§ **Job**: In the listing below, locate the lines bearing the word "script". Copy every one of them.

§ **Material provided**:
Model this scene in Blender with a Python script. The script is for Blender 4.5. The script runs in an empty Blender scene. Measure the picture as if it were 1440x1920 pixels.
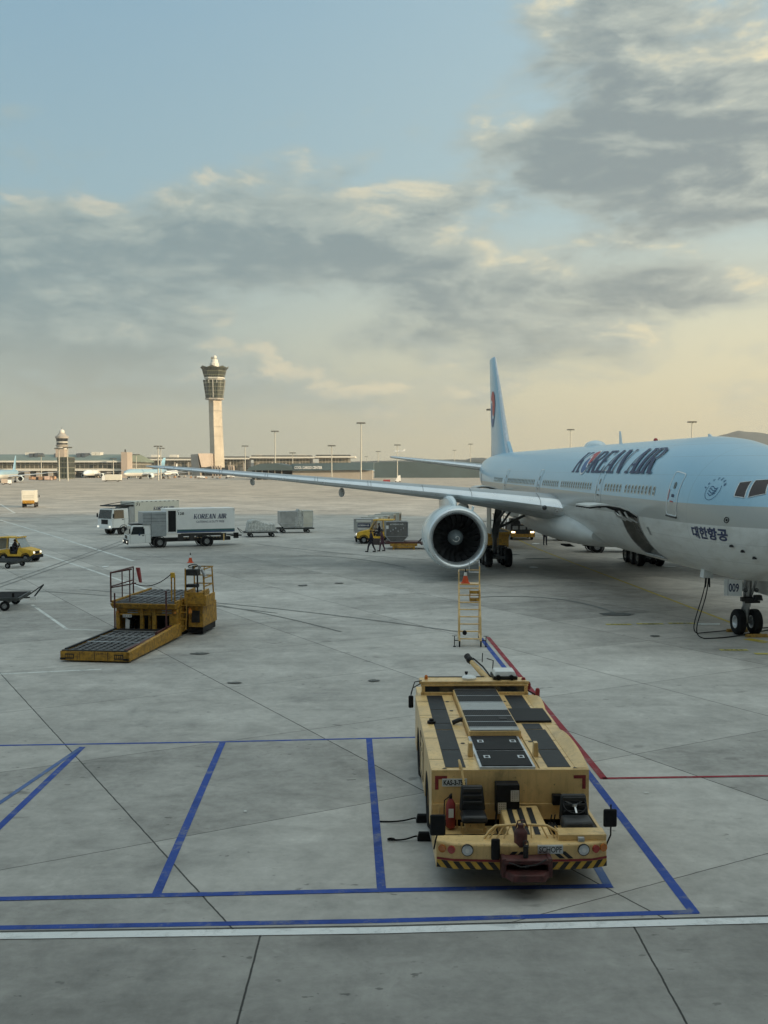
import bpy, bmesh, math, random
from mathutils import Vector, Matrix
random.seed(7)
R = math.radians
sc = bpy.context.scene; COL = sc.collection
# ---------------------------------------------------------------- camera
cd = bpy.data.cameras.new('camera'); cam = bpy.data.objects.new('camera', cd); COL.objects.link(cam)
cd.sensor_fit = 'VERTICAL'; cd.sensor_height = 36; cd.lens = 1909.4/1920*36; cd.clip_start = .05; cd.clip_end = 20000
cam.location = (0, 0, 7.07); cam.rotation_euler = (R(90) - .0437, 0, 0)
sc.camera = cam
sc.view_settings.view_transform = 'Standard'; sc.view_settings.look = 'None'; sc.view_settings.gamma = 1
sc.view_settings.exposure = .14; sc.view_settings.use_curve_mapping = False
SUN_AZ, SUN_EL = 118, 13.0      # azimuth to the right of the view axis, elevation
# ---------------------------------------------------------------- node helper
class NT:
    def __init__(s, t): s.t = t; s.n = t.nodes; s.l = t.links
    def new(s, ty, **k):
        n = s.n.new(ty)
        for a, b in k.items():
            if a.startswith('i_'): n.inputs[int(a[2:])].default_value = b
            else: setattr(n, a, b)
        return n
    def put(s, sock, v):
        if isinstance(v, bpy.types.NodeSocket): s.l.new(v, sock)
        elif v is not None: sock.default_value = v
    def m(s, op, a, b=None, c=None, clamp=False):
        n = s.n.new('ShaderNodeMath'); n.operation = op; n.use_clamp = clamp
        for i, v in enumerate((a, b, c)):
            if v is not None: s.put(n.inputs[i], v)
        return n.outputs[0]
    def mix(s, f, a, b, ty='MIX'):
        n = s.n.new('ShaderNodeMix'); n.data_type = 'RGBA'; n.blend_type = ty
        s.put(n.inputs[0], f); s.put(n.inputs[6], c4(a)); s.put(n.inputs[7], c4(b)); return n.outputs[2]
    def step(s, v, lo, hi):      # smoothstep lo..hi -> 0..1
        n = s.n.new('ShaderNodeMapRange'); n.interpolation_type = 'SMOOTHSTEP'
        s.put(n.inputs[0], v); n.inputs[1].default_value = lo; n.inputs[2].default_value = hi; return n.outputs[0]
    def noise(s, vec, scale, detail=4, rough=.5, dist=0.):
        n = s.n.new('ShaderNodeTexNoise'); n.inputs['Scale'].default_value = scale; n.inputs['Detail'].default_value = detail
        n.inputs['Roughness'].default_value = rough; n.inputs['Distortion'].default_value = dist
        if vec is not None: s.l.new(vec, n.inputs['Vector'])
        return n.outputs[0]
    def vec(s, x, y, z=0.):
        n = s.n.new('ShaderNodeCombineXYZ')
        for i, v in enumerate((x, y, z)): s.put(n.inputs[i], v)
        return n.outputs[0]
    def sep(s, v):
        n = s.n.new('ShaderNodeSeparateXYZ'); s.l.new(v, n.inputs[0]); return n.outputs
def c4(c):
    return c if isinstance(c, bpy.types.NodeSocket) or len(c) == 4 else (*c, 1)
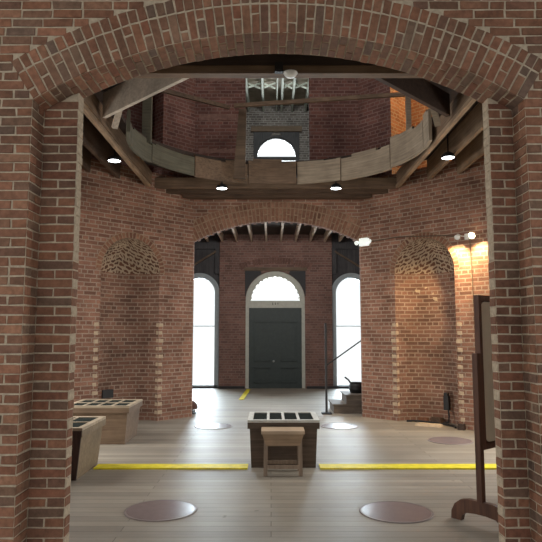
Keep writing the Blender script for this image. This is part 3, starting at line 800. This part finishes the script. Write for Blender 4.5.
# tall display board on feet
DBX,DBY=1.825,5.30
r=empty('display_board',(DBX,DBY,0),math.radians(40)); tag(r,'tall dark wooden display board on curved feet beside the near pier','display board')
PW=.80
foot=[(-.29,0),(-.19,0),(-.18,.045),(-.14,.075),(-.05,.085),(.05,.085),(.14,.075),(.18,.045),(.19,0),(.29,0),(.285,.07),(.25,.135),(.19,.18),(.12,.195),(-.12,.195),(-.19,.18),(-.25,.135),(-.285,.07)]
for x in (0,PW+.06):
    m=MB(); m.prism(foot,(.05,0,0),(x-.025,0,0),(0,1,0),(0,0,1)); m.build('foot','mahog',r,bevel=.006)
    m=MB(); m.beam((x,.0,.18),(x,.0,1.47),.06,.05,up=(0,1,0)); m.build('post','mahog',r,bevel=.004)
T_=Matrix.Translation((0,0,0))
m=MB(); a,b,z0,z1=.03,.03+PW,.63,1.99; fw=.045
for (p,q) in (((a,z0),(a+fw,z1)),((b-fw,z0),(b,z1)),((a+fw,z0),(b-fw,z0+fw)),((a+fw,z1-fw),(b-fw,z1))): m.box((p[0],-.025,p[1]),(q[0],.025,q[1]))
m.build('panel_frame','mahog',r,bevel=.004)
c=.08; A,B,C_,D_=a+fw,b-fw,z0+fw,z1-fw
m=MB(); m.box((A,-.004,C_),(B,.004,D_)); m.build('backing_panel','mahog',r)
m=MB(); e=.012
def rr(x0,x1,y0,y1,c,n=6):
    o=[]
    for (cx_,cy_,s) in ((x1-c,y1-c,0),(x0+c,y1-c,1),(x0+c,y0+c,2),(x1-c,y0+c,3)):
        for i in range(n+1):
            t=PI/2*(s+i/n); o.append((cx_+c*math.cos(t),cy_+c*math.sin(t)))
    return o
m.prism(rr(A+e,B-e,C_+e,D_-e,.07),(0,.020,0),(0,-.0,0),(1,0,0),(0,0,1)); m.build('display_sheet','poster',r)
m=MB(); m.prism(rr(A+e,B-e,C_+e,D_-e,.07),(0,.006,0),(0,-.012,0),(1,0,0),(0,0,1)); m.build('display_sheet','poster',r)

# ------------------------------------------------------------------ steps and things near the far corners
r=empty('wooden_steps',(1.63,12.42,0)); tag(r,'dark wooden steps climbing beside the tall window behind the niche wall','steps')
rise=.19
for k in range(3):
    x0=(-.36,-.10,.62)[k]
    m=MB(); m.box((x0+.03,0,rise*k),(1.3,.85,rise*(k+1)-.03)); m.build('riser','step',r)
    m=MB(); m.box((x0,-.02,rise*(k+1)-.03),((.22,1.3,1.3)[k],.87,rise*(k+1))); m.build('tread','step',r,bevel=.004)
r=empty('stair_rail',(1.14,12.34,0)); tag(r,'thin dark stair rail with upright post beside the wooden steps','stair rail')
m=MB(); m.beam((0,0,0),(0,0,1.86),.045,.045,up=(0,1,0)); m.build('post','dark',r)
m=MB(); m.box((-.1,-.1,0),(.1,.1,.03)); m.build('base_plate','dark',r)
m=MB(); m.tube([(0,0,.98),(1.0,.0,1.68)],.014,8); m.build('rail','dark',r)
r=empty('iron_pot',(1.83,12.80,.381)); tag(r,'dark iron pot with upright handle on the wooden steps','pot')
m=MB(); m.lathe([(0,0),(.13,.0),(.17,.08),(.165,.16),(.14,.20),(.15,.22),(.13,.21),(.12,.19),(0,.17)],24); m.build('pot_body','black',r,smooth=True)
m=MB(); m.tube([(-.12,0,.19),(-.17,0,.27),(-.25,0,.33)],.018,8); m.build('handle','black',r,smooth=True)

r=empty('footstool',(-1.70,12.40,0)); tag(r,'low brown domed footstool half hidden behind the niche wall corner','footstool')
m=MB(); m.lathe([(.0,.27),(.06,.268),(.12,.245),(.17,.19),(.19,.12),(.18,.10),(0,.10)],24); m.build('cushion','rust',r,smooth=True)
for k in range(4):
    a=PI/4+k*PI/2; m=MB(); m.tube([(.14*math.cos(a),.14*math.sin(a),.11),(.15*math.cos(a),.15*math.sin(a),0)],.012,8); m.build('leg','dark',r)
m=MB(); m.lathe([(0,.012),(.17,.012),(.175,.022),(0,.022)],24); m.build('tray','dark',r)

# ------------------------------------------------------------------ fixtures
def spot(x,y,z,top,lab):
    r=empty('spotlight',(x,y,z)); tag(r,lab,'spotlight','lit spotlights under the timbers')
    m=MB(); m.lathe([(.10,0),(.105,.0),(.10,.05),(.05,.09),(0,.09)],20); m.build('lamp_can','black',r)
    m=MB(); m.lathe([(0,-.012),(.06,-.008),(.099,.004)],20); m.build('lamp_lens','lamp_white',r)
    m=MB(); m.tube([(0,0,.09),(0,0,top-z)],.012,8); m.build('stem','black',r)
    l=bpy.data.lights.new('spot_light','SPOT'); l.energy=20; l.spot_size=math.radians(110); l.spot_blend=.8; l.shadow_soft_size=.06; l.color=(.9,.95,1)
    o=bpy.data.objects.new('spot_light',l); o.location=(0,0,-.03); o.parent=r; COL.objects.link(o)
spot(-2.52,9.25,4.40,4.87,'round spotlight shining above the pale display case')
spot(2.82,9.15,4.42,4.87,'bright bluish spotlight above the dull brown floor disc')
spot(-.93,10.95,4.37,4.87,'small spotlight over the far arch on the leaning post side')
spot(1.23,10.95,4.37,4.87,'small spotlight over the far arch on the emergency light side')

r=empty('ceiling_dome',(.21,6.1,4.43)); tag(r,'white half-round dome fixture under the near cross beam','dome fixture')
m=MB(); m.lathe([(0,.012),(.075,.012),(.078,.0),(.074,-.006)],24); m.build('collar','white_plastic',r,smooth=True)
m=MB(); m.lathe([(.070,-.006),(.062,-.022),(.045,-.036),(.02,-.043),(0,-.045)],24); m.build('dome','white_plastic',r,smooth=True)
r=empty('ceiling_bracket',(.085,6.1,4.45)); tag(r,'small black bracket on the cross beam beside the white dome fixture','bracket')
m=MB(); m.box((-.045,-.03,-.01),(.045,.03,.10)); m.box((-.03,-.05,.0),(.03,-.03,.05)); m.build('bracket_body','black',r,bevel=.006)

# emergency light on the corner by the far arch
def wpt(D,u,z,d): O,U,N=D[1],D[2],D[3]; return O+U*u+V((0,0,z))+N*d
ROTR=math.atan2(DR[2].y,DR[2].x)
p=wpt(DR,.13,3.47,.02)
r=empty('emergency_light',p,ROTR); tag(r,'white two-headed emergency light at the corner of the far arch','emergency light')
m=MB(); m.box((-.09,-.08,-.075),(.10,.0,.075)); m.build('housing','glow_plastic',r,bevel=.01)
for x in (-.15,.155):
    m=MB(); R_=Matrix.Rotation(PI/2+.5,4,'X') ; m.lathe([(0,-.03),(.03,-.03),(.045,.02),(.043,.03),(0,.026)],16,(x,-.07,.0),mat=R_); m.build('lamp_head','glow_plastic',r,smooth=True)
# twin flood on the wall beyond the niche
p=wpt(DR,2.34,3.33,.02)
r=empty('twin_floodlight',p,ROTR); tag(r,'glowing twin floodlight on the brick wall above the display board','floodlight')
m=MB(); m.box((-.05,-.05,-.05),(.05,0,.05)); m.build('mounting_box','white_plastic',r,bevel=.008)
for x,lit in ((-.14,False),(.13,True)):
    m=MB(); R_=Matrix.Rotation(PI/2+.6,4,'X'); m.lathe([(.012,-.06),(.03,-.05),(.05,.02),(.052,.03)],18,(x,-.12,0),mat=R_); m.build('lamp_shade','white_plastic',r,smooth=True)
    m=MB(); m.lathe([(0,.05),(.03,.042),(.052,.02)] if lit else [(0,.034),(.03,.03),(.048,.02)],18,(x,-.12,0),mat=R_); m.build('bulb','lamp_warm' if lit else 'white_plastic',r)
    m=MB(); m.tube([(x*.3,-.04,0),(x*.8,-.07,.02),(x,-.09,.02)],.012,8); m.build('arm','white_plastic',r)
def warm(pos,target,e,size=80,col=(1,.66,.34)):
    l=bpy.data.lights.new('flood','SPOT'); l.energy=e; l.color=col; l.spot_size=math.radians(size); l.spot_blend=.7; l.shadow_soft_size=.04
    o=bpy.data.objects.new('flood',l); COL.objects.link(o); o.location=pos
    o.rotation_euler=(V(target)-V(pos)).to_track_quat('-Z','Y').to_euler()
warm(wpt(DR,2.22,3.27,.20),wpt(DR,1.90,2.2,-.02),70,115,(1,.72,.38))
warm(wpt(DR,2.50,3.29,.20),wpt(DR,2.74,2.3,-.02),85,115,(1,.72,.38))
warm(wpt(DR,2.36,3.25,.32),wpt(DR,1.1,1.5,-.3),80,95)
# conduit and cable on the wall
mb=MB(); mb.tube([wpt(DR,.28,3.47,.016),wpt(DR,.9,3.49,.016),wpt(DR,1.9,3.40,.016),wpt(DR,2.2,3.345,.016)],.010,8)
tag(mb.build('wall_conduit','lintel'),'thin dark conduit running along the brick from emergency light to floodlight','conduit')
mb=MB(); mb.tube([wpt(DR,2.36,3.27,.012),wpt(DR,2.38,2.6,.012),wpt(DR,2.40,1.7,.012)],.007,8)
tag(mb.build('hanging_cable','lintel'),'thin cable hanging down the brick below the floodlight','cable')
# niche: outlet with lead, hose and rubble
p=wpt(DR,1.62,.0,-.385)
r=empty('outlet_box',p,ROTR); tag(r,'dark outlet box with hanging lead inside the warm lit niche','outlet')
m=MB(); m.box((-.05,-.06,.25),(.05,.01,.50)); m.box((-.035,-.07,.50),(.035,.0,.56)); m.build('box_body','black',r,bevel=.008)
m=MB(); m.tube([(.03,-.03,.25),(.05,-.05,.15),(.05,-.06,.04),(-.05,-.1,.015)],.016,8); m.build('lead','black',r,smooth=True)
mb=MB(); mb.tube([wpt(DR,.95,.02,-.06),wpt(DR,1.1,.02,-.18),wpt(DR,1.3,.02,-.22),wpt(DR,1.5,.02,-.20),wpt(DR,1.7,.02,-.17),wpt(DR,1.9,.02,-.10),wpt(DR,1.99,.02,.03)],.018,8)
tag(mb.build('black_hose','black',smooth=True),'black hose lying along the floor inside the warm lit niche','hose')
rub=['dark broken brick at the back of the warm lit niche floor','larger dark brick lump beside the hose in the niche','pale mortar slab on the floor of the warm lit niche','small dark brick at the outer edge of the warm lit niche']
for (u,dd,s,mt),lab in zip(((1.15,-.33,(.16,.08,.07),'unit'),(1.42,-.36,(.22,.09,.10),'beam_dark'),(1.5,.08,(.42,.2,.035),'stub'),(2.12,.07,(.10,.09,.10),'dark_board')),rub):
    p=wpt(DR,u,0,dd); mb=MB(); rz=Matrix.Rotation(ROTR+random.uniform(-.3,.3),4,'Z')
    mb.box((-s[0]/2,-s[1]/2,.001),(s[0]/2,s[1]/2,s[2]),mat=rz,taper=(1.1,1.1)); o=mb.build('brick_rubble',mt,bevel=.012); o.location=(p.x,p.y,0); tag(o,lab,'brick','loose pieces on the niche floor')
# wall hole with grille in the other niche
ROTL=math.atan2(-DL[2].y,-DL[2].x)
p=wpt(DL,1.60,.46,-.44)
r=empty('wall_vent',p,ROTL); tag(r,'small black vent opening low in the niche behind the pale display case','vent')
m=MB(); m.box((-.11,-.03,0),(.11,.05,.15)); m.build('vent_box','black',r,bevel=.01)

# ------------------------------------------------------------------ light
def area(name,loc,target,sx,sy,e,col=(.95,.98,1)):
    l=bpy.data.lights.new(name,'AREA'); l.shape='RECTANGLE'; l.size=sx; l.size_y=sy; l.energy=e; l.color=col
    o=bpy.data.objects.new(name,l); COL.objects.link(o); o.location=loc
    o.rotation_euler=(V(target)-V(loc)).to_track_quat('-Z','Y').to_euler()
for xc,_,_ in WIN: area('window_daylight',(xc,YE+.6,1.8),(xc*.6,14,1.0),1.5,3.4,360,(.80,.91,1))
area('fanlight_daylight',(DC,YE+.6,3.0),(DC,14,1.5),1.6,1.0,120)
area('upper_window_daylight',(UC,YE+.6,7.0),(UC,14,7.6),1.4,2.0,260)
for sg in (-1,1): area('side_room_daylight',(CX+sg*(HS+1.2),8.2,2.6),(CX,8.2,.8),2.6,2.6,150,(1,.96,.9))
area('hall_fill',(.1,12.25,4.25),(.1,18,1.6),2.2,.3,105,(1,.96,.92))  # added fill without a fixture, brightens the hall end wall
area('upper_hall_fill',(UC,12.6,8.3),(UC,18,7.4),1.0,.5,90,(.95,1,.97))  # added fill, no such fixture; lightens the grey brick at the end
area('near_room_daylight',(-1.9,-.4,3.9),(.1,4.52,3.9),1.6,1.2,24,(1,.96,.9))
area('cupola_daylight',(CX,8.4,9.4),(CX,8.4,0),3.5,3.5,120,(1,.95,.9))
l=bpy.data.lights.new('passage_lamp','POINT'); l.energy=55; l.color=(1,.84,.6); l.shadow_soft_size=.1
o=bpy.data.objects.new('passage_lamp',l); o.location=wpt(DR,2.2,6.9,-.75); COL.objects.link(o)
w=bpy.data.worlds.new('daylight'); bpy.context.scene.world=w; w.use_nodes=True
bg=w.node_tree.nodes['Background']; bg.inputs[0].default_value=(.96,.985,1,1); bg.inputs[1].default_value=1.08

cam=bpy.data.cameras.new('camera'); co=bpy.data.objects.new('camera',cam); COL.objects.link(co)
co.location=(0,0,1.65); co.rotation_euler=(math.radians(96),0,0); cam.sensor_width=36; cam.lens=590/542*36; cam.clip_end=200
sc=bpy.context.scene; sc.camera=co
sc.view_settings.view_transform='Standard'; sc.view_settings.look='None'; sc.view_settings.exposure=.22; sc.view_settings.gamma=1.03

§ **Exercise response**:
Model this scene in Blender with a Python script. The script is for Blender 4.5. The script runs in an empty Blender scene. Measure the picture as if it were 1440x1920 pixels.
Keep writing the Blender script for this image. This is part 3, starting at line 800. This part finishes the script. Write for Blender 4.5.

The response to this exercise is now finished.